Nos llegaba hoy al cole el niño Messi sin afeitar, grave de traje azul, planta de colegio mayor. Le espera un pupitre con tribunal de togas, abanderado de símbolos, entre altavoces y adorno de martillos que esperan el “no hay más preguntas señoría”. Messi corría las escaleras  hacia un escenario sin alfombras rojas, entre paparazzis y fieles, ociosos de miércoles en busca de alicientes. Le acompaña su papá, papito, papossha, repeinado con gesto de extra del Padrino II, como todos los amiguitos de la corte angélica de Leo, en su amor de comisiones, representantes por ciento, asesores del vacío, consejeros de nada y vividores de todo. Messi trotaba en esta mañana de Junio con ese aire ausente tan suyo, propio de los genios con mundo propio, bordeando un autismo incompartible que sólo se rompe por algún vómito a destiempo. El niño se sienta formal y torpe en el banquillo, lugar desconocido para él, maldito e incómodo de maderas con pupitre adosado. Quizá le recuerda a las escuelas que no ha ido, siendo como es un chaval libre, creador de espacios muy suyos en campo abierto y piruetas, de espirales locas que crean laberintos cuya salida sólo él conoce. En este salón Messi se le ve perdido y apenas tiende la mano del papá que le tranquiliza: tranquilo, vos dejáme a mi. Le preguntan los profesores malos y se revuelve tímido en su rincón para hablar monosílabos sin vocalizar que se entienden demasiado. Papá sabía, papá me daba, papá me desía firma, paposha lleva todo… Y como buen hijo, Messi firmaba los papelotes de papá antes de irse a la ducha pensando en nuevos goles.

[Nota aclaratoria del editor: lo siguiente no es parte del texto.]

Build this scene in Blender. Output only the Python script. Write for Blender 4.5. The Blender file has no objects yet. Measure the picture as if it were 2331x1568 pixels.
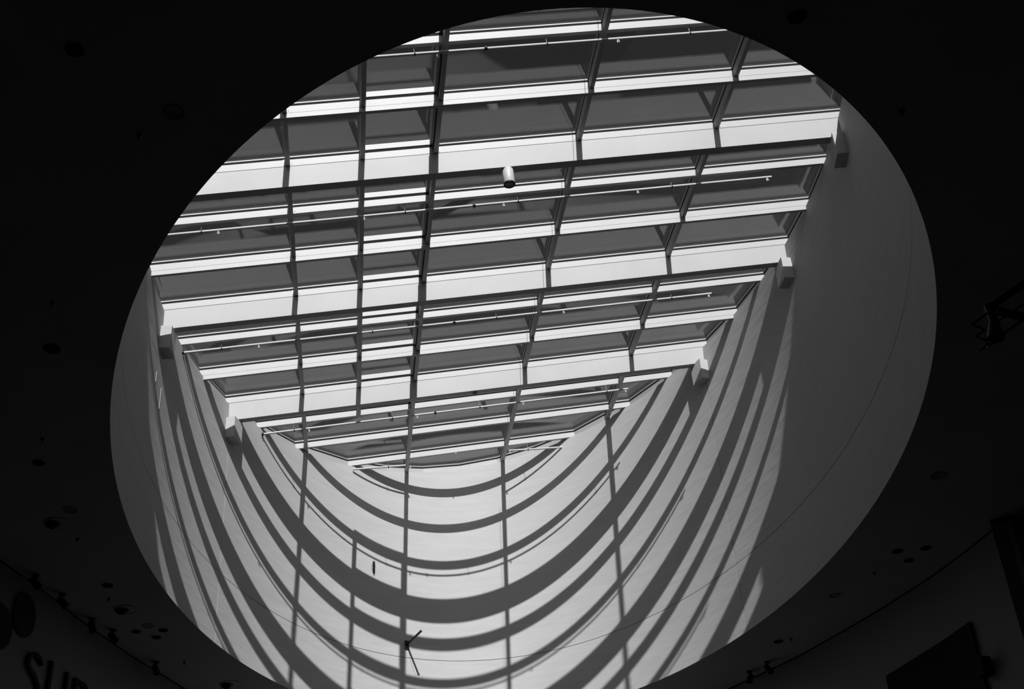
import bpy, math, random
from mathutils import Matrix, Vector
random.seed(7)
sc = bpy.context.scene
C = sc.collection
# ------------------------------------------------------------------ frames
# survey units -> metres; the camera is the origin of the survey, 1.6 m above the floor
S, H0 = 1.2, 1.6
UX, UY, UZ = Vector((.9900, -.0125, .1402)), Vector((0, .9960, .0889)), Vector((-.1408, -.0880, .9861))   # axes of the tilted roof
def WD(x, y, z): return Vector((x*S, y*S, z*S+H0))                    # level world
def RF(x, y, z):                                                      # roof frame: x along the beams, y along the mullions, z normal to the glass
    q = UX*x + UY*y + UZ*z
    return Vector((q.x*S, q.y*S, q.z*S+H0))
RROT = Matrix((UX, UY, UZ)).transposed().to_4x4()
Y2, SP = 13.3325, 1.00556                                             # face of row 2, row spacing
def YR(r): return Y2 + SP*(r-2)
MX = [.5643, 1.4728, 2.3871, 4.2171, 6.0435]                          # mullion centre lines
ZA, ZA1, ZG = 9.986, 10.081, 10.131                                   # bar bottom, bar top, glass underside
ZB = 9.682                                                           # main beam bottom
ECX, ECY, EA, EB, EANG = 1.858, 14.3731, 4.5485, 7.7896, -.0122         # shaft ellipse
ZC, ZGR = 7.5173, 8.6057                                               # ceiling, groove
# ------------------------------------------------------------------ camera
cam = bpy.data.cameras.new('camera'); co = bpy.data.objects.new('camera', cam); C.objects.link(co)
cam.sensor_fit = 'HORIZONTAL'; cam.sensor_width = 36.0
cam.lens = 3061.984/2331*36.0
cam.clip_start = .05; cam.clip_end = 500
R = Matrix(((.99335, -.00949, -.11475), (-.09986, -.56562, -.81860), (-.05713, .82461, -.56281)))
co.matrix_world = Matrix.Translation((0, 0, H0)) @ R.to_4x4()
sc.camera = co
# ------------------------------------------------------------------ world, sun, exposure
wd = bpy.data.worlds.new('sky'); sc.world = wd; wd.use_nodes = True
nt = wd.node_tree; bg = nt.nodes['Background']
sky = nt.nodes.new('ShaderNodeTexSky'); sky.sky_type = 'NISHITA'; sky.sun_disc = False
sky.sun_elevation = math.radians(31.8); sky.sun_rotation = math.pi; sky.air_density = .3; sky.dust_density = 4.; sky.ozone_density = 1.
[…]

Messi, Don Leo, es la historia repetida de los “otros niños de papá”. Niños de una especie mutilada, que se bifurcan en dos clases: la de los papá supermán y la de los papás listillos. Ambos, en su proyecto depredador dejan una descendencia rota por ambición, sean las Cristinas Onasis con sobredosis de soledad, o tontos del culo que persiguen subirse a la grandeza de un árbol genealógico a robar manzanas indigestas. En este primer caso los niños mueren por imitación o complejo del Monstruo. Pero los niños como Leo,tienen una vía inversa… aunque termine igual. Estos son niños cuyo talento alimentan la rapacidad del padre que va y viene con papeles falsos por firmar sin saber que el chaval no sabe ni leer, ni falta que le hace. Ambas especies se juntan en ese limbo del fracaso edulcorado, donde tras una apariencia de vida deslumbrante esconde juguetes rotos. En el mejor caso, roto de carencias afectivas, en el normal, de carencias de todo tipo. La imagen hoy de un tío, ídolo del pueblo y maestro en su campo, encierra el patetismo de las biografías amañadas. Hemos visto muchos y no compensa, desde la rabia de la Vicario al rencor elegante que alguien como Agassi derrama en su sublime biografía «Open».

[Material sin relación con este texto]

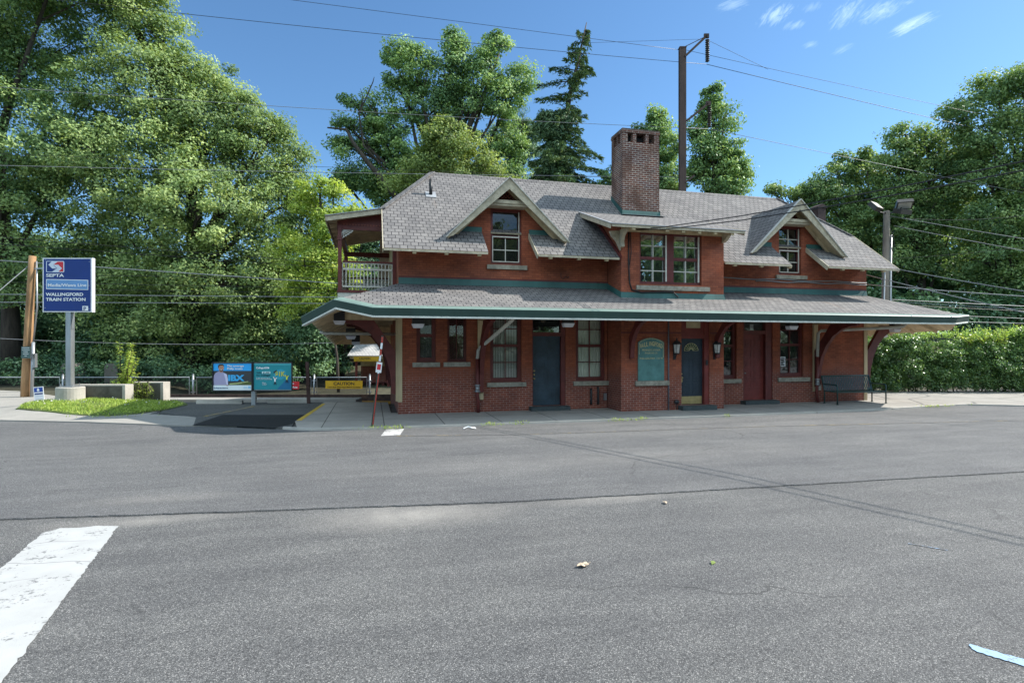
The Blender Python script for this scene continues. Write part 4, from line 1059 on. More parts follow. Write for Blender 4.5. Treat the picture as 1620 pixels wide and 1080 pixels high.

Es la triste historia de los papás depredadores que, en esa vía que llaman éxito, van llenando cuentas a costa de la idiotización del hijo. Messi, se dirá, estaría de acuerdo con el montaje, disimula y es en fondo y forma como su padre, pero yo no estoy hablando de eso. Sino de algo más grave: de la obscenidad cruel que, bajo la máscara del éxito, no sólo mata a los protagonistas sin saberlo, sino que se derrama su pus hacia los parajes de un pueblo memo que acepta todo. Modelos, en fin, que el sistema se ofrece a sí mismo, porque son naturales a una forma de pensar implícita.